宝塚 ライビュ専科の地方民のブログ

宝塚を「好き」という気持ちを因数分解してみたい、という思いで綴っています

『応天の門』新人公演感想




『応天の門』新人公演を配信で視聴いたしました。


感想を一言で申しますと、


見た目は子供、頭脳は大人!(というか飛び級でスタンフォード大に入学した高校生くらい)


な少年探偵たちの”平安朝クライム”感が本公演よりもあり、気楽に楽しめました。



月城道真、怨霊になるのも納得


昔から、ナントカと、校長先生のスピーチと、読書感想文の課題図書は短い方がいい、と申しますね。


月城さんの道真は、『文部科学省推薦 読書感想文課題図書』のようなんですよ。


もしも中高生が、学校の演劇鑑賞事業でこの舞台を見て、先生から「観劇後は観劇感想文を書いてもらいます」と言われていたとします。


原作を未読でも、30分くらい舞台を見ていたら



”ははーん、この舞台を見たら、


「悪を見過ごしてはいけません」


「人は適材適所に置くことで輝く」


「鬼とは人の心の中にあるのです」


そういうポイントを押さえて感想を書いて先生に提出したら、合格点は貰えるだろうな”


と”読めて”しまうでしょうし、その予想は裏切られない。



教育上大切なことだと思いますし、間違っていないと思います。




が、大人になって、演出家の


「こういう気持ちになるのが教育的に正解ですよ」


という意図が透けて見える舞台にお付き合いするのも、悪くは無いのですが、ワクワクしますか、ねえ。



そして月城さん演じる道真の行動原理が、挫折した感受性,社会的抑圧により閉ざされ沈殿した抵抗意識、


朝鮮語でいう


ハン【恨 han】


に近いものを感じました。



朝鮮語で,発散できず,内にこもってしこりをなす情緒の状態をさす語。


怨恨,痛恨,悔恨などの意味も含まれるが,日常的な言葉としては悲哀とも重なる。


挫折した感受性,社会的抑圧により閉ざされ沈殿した情緒の状態がつづくかぎり,恨は持続する。
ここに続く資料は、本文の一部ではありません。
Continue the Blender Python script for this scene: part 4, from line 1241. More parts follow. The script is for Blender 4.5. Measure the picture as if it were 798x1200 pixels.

月城さんの道真は、根底にルサンチマン(憤り・怨恨・憎悪)があって、ありあまるルサンチマンが身を亡ぼし、非業の死を遂げた後は怨霊になるんだろうなあ、と思いました。



七城 道真、太政大臣になるのも納得


七城さんの道真は、江戸川コナンとか、飛び級でスタンフォード大に入学する高校生のような地頭の良さと、明朗な正義感があり、


留学してMBAをとって起業して成功し、


「世の中を変えるため、政治家になる!」タイプで、


太政大臣を目指すのも納得のキャラ。


仲間たちも少年探偵団というか、



TVCM │ au「新しい物語~新しい鬼」篇



在原業平(一輝)はスタイリッシュな洋犬っぽくて、


伴善男(毬矢)はムードメーカーのサルで、


白梅(花妃)が飛び回るキジ、


昭姫(羽音)は世話焼きな乙姫、



auの三太郎シリーズみたいな、ライトでポップな「鬼退治の物語」になっていて、けっこう楽しかったです。



藤原高子(きよら)の、豪邸でリードで繋がれて飼われているヤマネコのような眼も印象的でした。


民衆たちのダンスの場面も、本公演は月城道真に合わせて「抑圧された民衆のエネルギーのうねり」的なものを感じましたが、


新人公演の民衆たちの踊りは、もっとあっけらかんと楽しそうでした。